41. L'approche de la soutenabilité forte, c'est-à-dire une approche qui réfute a priori la substituabilité entre les différents types de capital (i.e. naturel, social et manufacturé), peut apporter un éclairage nouveau sur la construction des trajectoires de développement.
42. S'il fallait aujourd'hui faire un bilan de l'approche du développement durable, (une notion politique et non scientifique), qui intègre un principe de justice intergénérationnelle, sur lequel s'est greffé un objectif de solidarité entre les personnes ou les territoires (dont les "besoins" ne seraient pas satisfaits) l'impression dominante serait sans doute celle d'un paradoxe.
43. D'un côté il est incontestable que c'est à l'échelle des territoires que le "développement durable" a été le plus rapidement et visiblement intégré dans les politiques - et ceci sous les formes les plus diverses - : "contrats territoriaux d'exploitation", "plans de déplacement urbain", « Agenda 21 » ...
44. De l'autre, il faut bien constater que la plupart de ces politiques sont fragiles et souffrent d'un handicap majeur qui est de ne pouvoir s'appuyer sur des jeux d'alliance, des logiques institutionnelles ou des intérêts économiques clairement affirmés ou suffisamment puissants.
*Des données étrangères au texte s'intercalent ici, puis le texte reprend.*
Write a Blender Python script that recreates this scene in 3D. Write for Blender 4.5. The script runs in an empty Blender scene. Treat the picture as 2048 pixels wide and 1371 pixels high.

45. Tout un ensemble de raisons convergentes militent a priori pour donner progressivement au partenariat université/territoires/entreprises, une place privilégiée dans les stratégies futures de développement durable et de la transition écologique.
46. La véritable plus-value du lien entre formation/entreprises et territoires durables n'est pas dans le seul apport de grandes compétences techniques, mais dans le renforcement institutionnel et l'appui à la maîtrise d'ouvrage des projets.